Photographer Neil Pardington shares the weird and wonderful world of hidden museum relics. Photo: Bruce Foster.

Photographer Neil Pardington could be mistaken for a better-looking John Malkovich.
The director/producer/designer/writer has just had a full-body massage, and a baby girl. His calm, artistic air evokes that Malkovichian charm, which settles itself like dew on his photography.
Pardington snaps oddly fascinating objects in the hidden spots of our national museums and reveals them in our galleries.
This time it’s Wellington’s turn.
The Vault: Neil Pardington opens at the City Gallery on January 29. This photographic series records the strange world of weird and sometimes unrecognisable collections of objects hidden in museums such as Te Papa, the Rotorua Museum of Art and History, and the Christchurch Art Gallery.
“They are storage vaults but I like the conceptual connection and a camera is collating images in the same way a museum collects images. The nature of the project is like a museum putting a collection together,” he says.
Pardington has prowled around the back rooms of museums and art galleries since 1985. He has worked for Te Papa and as an in-house designer for the National Art Gallery.
Decisions surrounding what we keep as a nation and what we throw away are made in these places, he says. The Vault suggests that history is formed by a network of both rational and irrational decisions and what we keep - computer parts, whale skeletons, stuffed polar bears, congregations of mannequins and layers of monkeys – become our history.
“The thing I loved about the project is the way objects describe the sense of our whole culture because the things that end up in museums are objects that we think are important to us culturally.
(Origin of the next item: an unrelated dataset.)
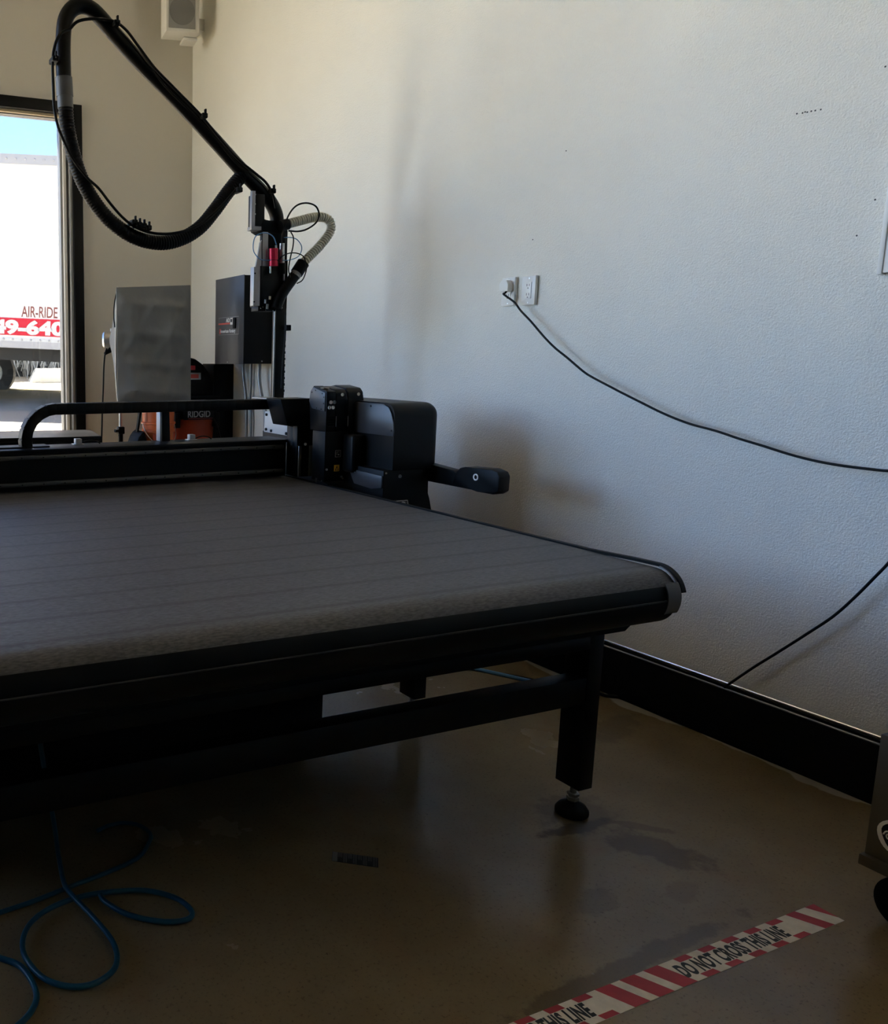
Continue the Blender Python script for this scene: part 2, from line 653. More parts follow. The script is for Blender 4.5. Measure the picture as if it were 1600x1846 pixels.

“Most of the time I’ve been turning up to spots I’ve never seen before and responding to what’s out there – so it’s quite intuitive. Not knowing what something is and then having to find out the history of it later,” he says.
A piece of computer junk turned out to be an important piece of NZ’s historic jigsaw puzzle.
“It was the control console from the Wanganui computer ‘Big Brother’ from the ‘70s. It had George Orwell 1984 written all over it. A guy I knew in passing – Neil Roberts – blew himself up in the foyer of the building in protest. So what looked like a piece of junk turned out to be an important part of human history.”
Juxtaposed beside a whale skeleton, the computer shot made the cut.
Pardington used sheet film rather than digital for The Vault which slowed the process down and meant fewer photographs were taken.”
Pardington had not formed his vision for The Vault before he started shooting. Preparation and structure was essential – “similar to making a film”, he says. Like his doppelganger John Malkovich, Pardington is a movie-maker. He produced For Good and directed and co-wrote The Dig with Elizabeth Knox which was an Official Selection at Cannes International Film Festival in 1994.
“I think it’s whatever I’m doing at the time that makes me ‘what I am’,” he says. “As a child I spent hours drawing and painting on my own. I grew up in a small town so there was no access to an art gallery but because of that I spent hours looking at books of Michelangelo, Vincent van Gogh and Leonardo da Vinci. I thought: ‘How can I draw trees like that’ and I was obsessed with National Geographic.”
The Vault: Neil Pardington, City Gallery, January 29 – April 25.

THE original ‘Big Brother’, or National Law Enforcement Data Base, was switched off in 2005 after nearly 30 years in operation.
Booted in 1976, it recorded every traffic and criminal conviction, car and gun licence and the personal details of hundreds of thousands of New Zealanders, as well as allowing police, Land Transport, and the justice system, to share information for the first time.
On November 18, 1982, young anarchist, Neil Roberts, 22, breached security at the computer centre and blew himself up with a gelignite bomb.
“This punk won’t see 23. No future” was tattooed across his chest.
The ‘Incis project’, which ran for several years and cost millions of dollars over budget, failed to replace the system and police transferred the information from the Wanganui computer, which moved to Auckland in the ‘90s, to a new $20 million system – the National Intelligence Application in 2005.